Friday was the last in a series of professional development days sprinkled throughout the 2017-18 school calendar. Students got the day off from classes while their teachers learned to teach more effectively.
PD, as it’s referred to in the trade, takes different forms at different schools, depending on lots of factors and variables. On Friday at Meredith Middle and Hoover High, the conjoined IB schools on the northwest side, it took the form of a hard look in the mirror.
The twin packs of Huskies collaborated to deliver a full day of “Hoover/Meredith EQUITY PD,” it said on the cover of a program that detailed the lineup of keynote speakers and presenters at workshops and breakout sessions.
Here’s the district’s official take on equity, as declared on the DMPS website:
The Des Moines Independent Community School District does not discriminate on the basis of race, color, national origin, gender, disability, religion, creed, age (for employment), marital status (for programs), sexual orientation, gender identity and socioeconomic status (for programs) in its educational programs and its employment practices.
Following the morning keynote delivered by Jennifer Harvey, an insert seemed in order between the words not and discriminate: intentionally.
Dr. Harvey is a Professor of Religion and Faculty Director of the Crew Scholars Program at Drake University.
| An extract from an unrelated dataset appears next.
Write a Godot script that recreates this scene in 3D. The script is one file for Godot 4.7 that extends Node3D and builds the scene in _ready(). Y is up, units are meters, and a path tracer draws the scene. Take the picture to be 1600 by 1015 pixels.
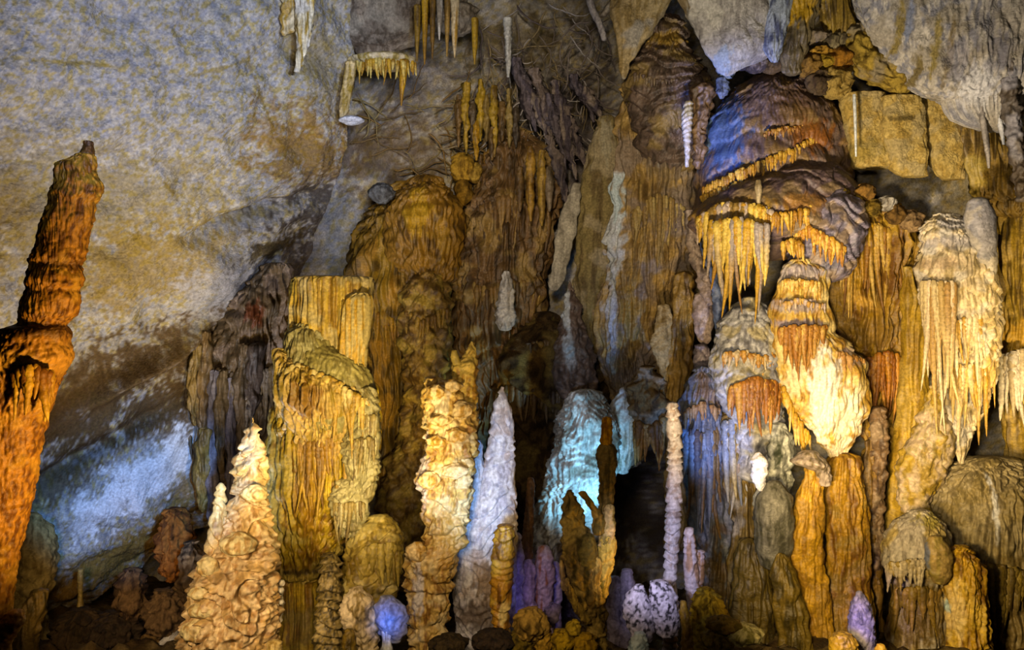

Her most recent book is Raising White Kids: Bringing Up Children in a Racially Unjust America. She is also the author of Dear White Christians: For Those Still Longing for Racial Reconciliation and Whiteness & Morality: Pursuing Racial Justice through Reparations and Sovereignty.
Harvey is white and she worked hard to earn the right and expertise to talk about the concept of what she calls “white fragility.” She is only 46 years old, but has done the research to speak with authority about racial dynamics and dysfunction in America that go back to the early 17th century. She retraced a timeline beginning with English explorers who came to what became Jamestown, Virginia looking for gold and settled for tobacco, a change of plans that evolved around an enslaved labor force.
“There’s a resiliency that’s required to deal with historical experiences like those of African-Americans,” and whites don’t have it – yet, according to Harvey. “Not because we’re bad people,” Harvey said, “but because we haven’t come to grips with how we got where we are today in terms of race as a social construct in America.”
“We can’t be colorblind AND celebrate diversity,” was another of Harvey’s points. If a school district as diverse as DMPS is to fully overcome the challenges that come with that characteristic it must seek a means of properly celebrating whiteness too, one that doesn’t echo the false narrative of racial supremacy.
When she stopped and invited questions, Harvey got some good ones.
A white teacher acknowledged the overt means of oppression in the past going all the way back to Jamestown. “But here at Meredith and Hoover,” she said, “we are trying to do the right thing. We have PDs about equity and cultural proficiency all the time. What else are we supposed to do?” Hopefully, the rest of the day provided her with some new answers.
A black teacher wondered aloud why both of the day’s keynote speakers are white. Fair enough, Harvey responded, while also noting that “probably 95%” of what she knows about racial justice was taught to her by black women. “’We need people like you to talk to people like you,’ they told me. Because they’re tired,” she said.
Later in the day, Frank Meeink gave the lunch hour talk. At a young age, Meeink was a skinhead and Neo-Nazi, a voice of hate roaming the heartland. A stint in prison got him to see the people who thought he should hate differently. Upon his release he went on to become a noted speaker and author, working with people to support tolerance, diversity and mutual understanding in racial, political and all aspects of society
Before a pendulum that’s been swinging in one direction for four centuries can start swinging back the other way, towards equity, it first must come to a stop. Maybe that’s what Friday morning in the Hoover auditorium was, a pause before a change of direction.